The rest of the family was kept together. When Abdigani realized her 14-year-old stepson had his phone, she used it to call 911 for help. An officer confiscated the phone and police never came. Authorities searched the phone and took the boy to a separate area where he was given a pat-down. He was told to remove his clothes for a strip search, but he refused.

All of the family members are U.S. citizens.

"Our own government just shouldn't be treating my family and me or anyone else this way," Wilwal said in a statement. "It's wrong."

KSTP spoke with Omar Jamal, a self-described activist in the Somali-American community.
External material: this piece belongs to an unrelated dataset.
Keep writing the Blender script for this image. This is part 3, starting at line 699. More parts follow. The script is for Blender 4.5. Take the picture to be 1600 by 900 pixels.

"I've worked with and seen a lot of innocent people on the watch list. It's easy to get on that list and hell to get out of it," Jamal said. "They feel they've been marginalized and turned all of them into suspects, and that is very frustrating and heartbreaking."

Teresa Nelson is the interim executive director for the ACLU of Minnesota.

"This is our government detaining people arbitrarily and arbitrarily treating people poorly based on this vague notion of terrorism," Nelson said. "These are American citizens who had no problem entering Canada and getting into Canada to visit and it's when they are coming home when they are experiencing this."